== GIVEN ENTRIES

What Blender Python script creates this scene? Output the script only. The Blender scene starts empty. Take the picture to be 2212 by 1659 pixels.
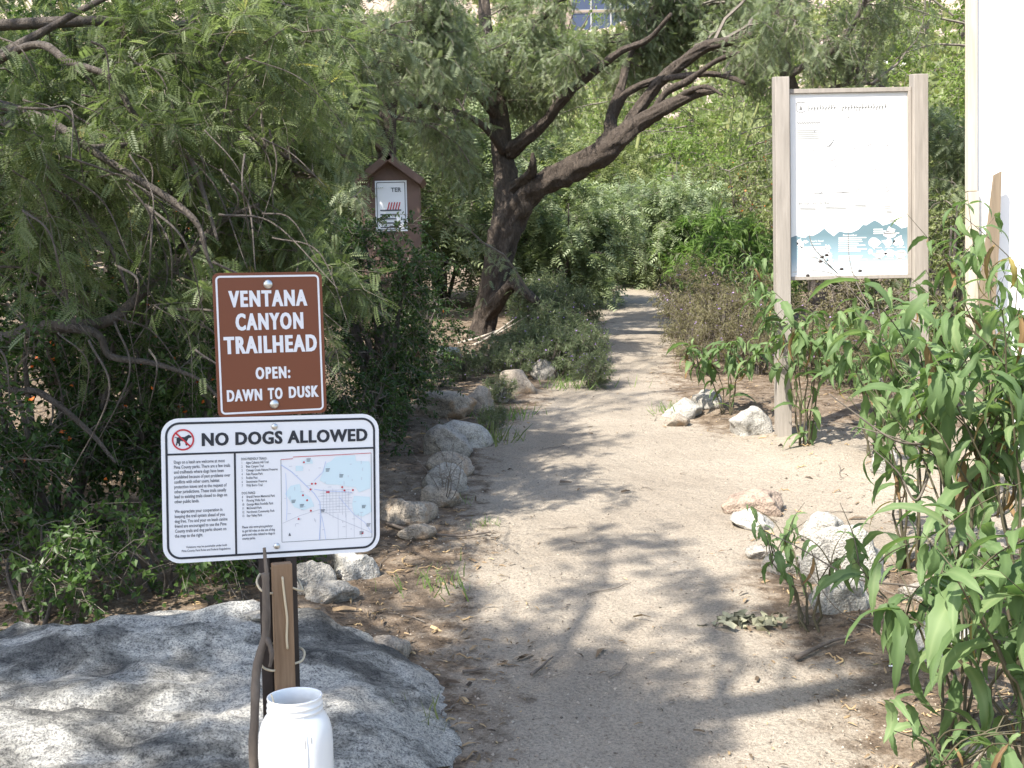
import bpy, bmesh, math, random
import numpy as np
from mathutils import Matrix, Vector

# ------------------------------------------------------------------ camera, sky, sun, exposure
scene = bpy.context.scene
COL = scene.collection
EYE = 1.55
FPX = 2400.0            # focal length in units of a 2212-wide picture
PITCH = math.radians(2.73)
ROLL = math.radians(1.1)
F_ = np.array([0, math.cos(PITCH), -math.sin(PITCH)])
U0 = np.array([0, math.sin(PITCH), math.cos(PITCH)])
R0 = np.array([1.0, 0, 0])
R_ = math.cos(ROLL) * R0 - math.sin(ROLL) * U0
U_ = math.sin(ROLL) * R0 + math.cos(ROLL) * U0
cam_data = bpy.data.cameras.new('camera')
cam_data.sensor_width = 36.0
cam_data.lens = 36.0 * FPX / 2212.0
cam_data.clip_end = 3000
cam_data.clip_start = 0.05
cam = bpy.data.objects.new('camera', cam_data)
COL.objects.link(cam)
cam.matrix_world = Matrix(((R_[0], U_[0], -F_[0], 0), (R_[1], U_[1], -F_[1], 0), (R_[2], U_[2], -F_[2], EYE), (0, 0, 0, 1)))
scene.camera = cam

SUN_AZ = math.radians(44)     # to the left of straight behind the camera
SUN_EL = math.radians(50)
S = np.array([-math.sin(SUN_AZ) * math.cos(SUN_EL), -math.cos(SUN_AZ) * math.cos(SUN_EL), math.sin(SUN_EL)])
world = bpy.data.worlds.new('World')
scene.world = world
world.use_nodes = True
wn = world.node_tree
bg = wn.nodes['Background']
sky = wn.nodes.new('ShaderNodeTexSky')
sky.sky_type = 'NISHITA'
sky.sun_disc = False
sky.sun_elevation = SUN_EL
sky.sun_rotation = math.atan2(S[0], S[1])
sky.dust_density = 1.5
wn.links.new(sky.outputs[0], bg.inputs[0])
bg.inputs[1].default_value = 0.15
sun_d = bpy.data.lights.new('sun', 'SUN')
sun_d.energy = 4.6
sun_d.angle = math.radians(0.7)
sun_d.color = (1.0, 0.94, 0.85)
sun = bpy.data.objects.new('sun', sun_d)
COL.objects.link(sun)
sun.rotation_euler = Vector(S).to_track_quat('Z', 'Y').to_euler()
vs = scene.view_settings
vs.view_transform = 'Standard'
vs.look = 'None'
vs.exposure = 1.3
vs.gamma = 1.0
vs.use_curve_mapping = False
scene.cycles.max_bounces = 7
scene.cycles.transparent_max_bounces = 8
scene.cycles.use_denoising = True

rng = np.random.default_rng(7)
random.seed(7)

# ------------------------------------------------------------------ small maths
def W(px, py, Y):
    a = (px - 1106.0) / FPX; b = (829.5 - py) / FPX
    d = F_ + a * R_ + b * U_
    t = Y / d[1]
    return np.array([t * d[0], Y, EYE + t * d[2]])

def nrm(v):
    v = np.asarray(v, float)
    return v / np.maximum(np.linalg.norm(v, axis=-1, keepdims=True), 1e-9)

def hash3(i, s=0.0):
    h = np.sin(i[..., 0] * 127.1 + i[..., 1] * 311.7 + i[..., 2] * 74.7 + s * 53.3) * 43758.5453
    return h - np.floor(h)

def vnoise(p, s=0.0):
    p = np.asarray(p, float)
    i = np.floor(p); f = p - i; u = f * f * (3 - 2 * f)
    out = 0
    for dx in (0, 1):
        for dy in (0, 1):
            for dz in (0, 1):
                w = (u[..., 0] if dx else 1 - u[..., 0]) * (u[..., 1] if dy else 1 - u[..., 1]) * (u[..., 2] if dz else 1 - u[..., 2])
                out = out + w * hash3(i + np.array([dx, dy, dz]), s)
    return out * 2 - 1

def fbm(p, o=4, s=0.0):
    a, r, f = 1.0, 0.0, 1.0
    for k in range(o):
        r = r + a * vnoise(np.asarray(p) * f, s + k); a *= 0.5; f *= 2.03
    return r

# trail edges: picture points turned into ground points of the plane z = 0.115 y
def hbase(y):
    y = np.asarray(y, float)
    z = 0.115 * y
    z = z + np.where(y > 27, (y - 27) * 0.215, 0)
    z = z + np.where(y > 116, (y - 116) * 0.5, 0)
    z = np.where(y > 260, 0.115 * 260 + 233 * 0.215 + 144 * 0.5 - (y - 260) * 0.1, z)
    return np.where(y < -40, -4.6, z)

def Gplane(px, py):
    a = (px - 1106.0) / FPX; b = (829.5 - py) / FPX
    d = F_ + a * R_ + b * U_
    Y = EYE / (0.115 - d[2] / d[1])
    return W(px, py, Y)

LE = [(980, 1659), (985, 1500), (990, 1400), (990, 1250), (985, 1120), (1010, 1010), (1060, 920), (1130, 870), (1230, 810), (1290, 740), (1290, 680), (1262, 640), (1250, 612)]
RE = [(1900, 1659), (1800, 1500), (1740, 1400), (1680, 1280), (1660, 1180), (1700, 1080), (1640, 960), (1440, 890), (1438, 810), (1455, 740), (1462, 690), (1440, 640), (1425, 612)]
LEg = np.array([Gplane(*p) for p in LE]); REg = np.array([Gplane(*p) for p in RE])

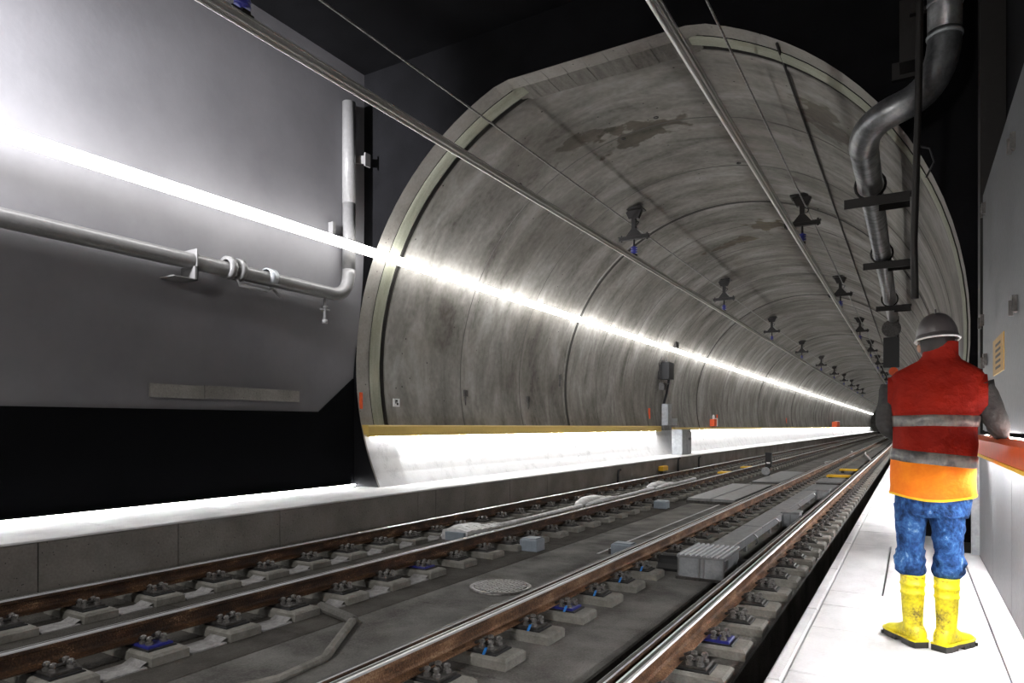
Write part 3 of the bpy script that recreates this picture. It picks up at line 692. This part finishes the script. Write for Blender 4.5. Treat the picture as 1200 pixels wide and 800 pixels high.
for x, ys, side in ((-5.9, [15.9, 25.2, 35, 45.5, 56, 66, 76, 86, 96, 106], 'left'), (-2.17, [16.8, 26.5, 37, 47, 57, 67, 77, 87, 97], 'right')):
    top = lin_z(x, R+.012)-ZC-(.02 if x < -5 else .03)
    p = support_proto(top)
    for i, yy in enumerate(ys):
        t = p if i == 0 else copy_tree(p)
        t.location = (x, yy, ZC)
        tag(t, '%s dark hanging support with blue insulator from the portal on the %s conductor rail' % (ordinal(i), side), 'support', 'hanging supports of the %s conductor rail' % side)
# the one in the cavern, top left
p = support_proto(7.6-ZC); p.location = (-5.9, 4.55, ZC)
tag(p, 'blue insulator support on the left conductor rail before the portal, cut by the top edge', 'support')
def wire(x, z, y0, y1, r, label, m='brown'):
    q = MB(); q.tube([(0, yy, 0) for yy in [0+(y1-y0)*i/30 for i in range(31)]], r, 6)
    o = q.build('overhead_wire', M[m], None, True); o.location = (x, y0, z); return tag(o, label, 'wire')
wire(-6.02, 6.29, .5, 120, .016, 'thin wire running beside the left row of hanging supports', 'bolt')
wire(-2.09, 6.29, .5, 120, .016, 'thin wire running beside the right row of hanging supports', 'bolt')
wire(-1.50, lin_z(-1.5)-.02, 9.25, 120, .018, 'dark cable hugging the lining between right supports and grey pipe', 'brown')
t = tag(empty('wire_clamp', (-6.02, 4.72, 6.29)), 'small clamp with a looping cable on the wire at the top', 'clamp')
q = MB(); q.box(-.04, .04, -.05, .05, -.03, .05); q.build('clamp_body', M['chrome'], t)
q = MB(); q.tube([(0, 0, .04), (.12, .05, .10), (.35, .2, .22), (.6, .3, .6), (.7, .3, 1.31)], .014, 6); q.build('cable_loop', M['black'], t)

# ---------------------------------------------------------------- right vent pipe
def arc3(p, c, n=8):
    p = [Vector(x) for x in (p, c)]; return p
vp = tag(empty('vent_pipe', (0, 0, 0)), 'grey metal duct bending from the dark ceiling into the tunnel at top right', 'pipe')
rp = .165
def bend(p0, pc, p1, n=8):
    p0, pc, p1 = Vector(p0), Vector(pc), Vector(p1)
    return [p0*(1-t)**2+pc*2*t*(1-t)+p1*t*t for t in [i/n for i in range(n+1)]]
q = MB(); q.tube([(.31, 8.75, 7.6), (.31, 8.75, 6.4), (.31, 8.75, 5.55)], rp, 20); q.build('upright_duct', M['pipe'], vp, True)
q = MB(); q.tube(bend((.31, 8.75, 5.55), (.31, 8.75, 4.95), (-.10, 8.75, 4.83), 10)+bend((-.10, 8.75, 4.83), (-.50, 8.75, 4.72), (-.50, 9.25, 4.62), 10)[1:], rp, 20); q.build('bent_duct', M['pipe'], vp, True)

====

__WHAT YOU ARE ASKED TO DO__: Copy out every line from the material above in which the word "script" appears.

__TASK OUTPUT__:
What Blender Python script creates this scene? Output the script only. The Blender scene starts empty. Take the picture to be 2212 by 1659 pixels.
Write part 3 of the bpy script that recreates this picture. It picks up at line 692. This part finishes the script. Write for Blender 4.5. Treat the picture as 1200 pixels wide and 800 pixels high.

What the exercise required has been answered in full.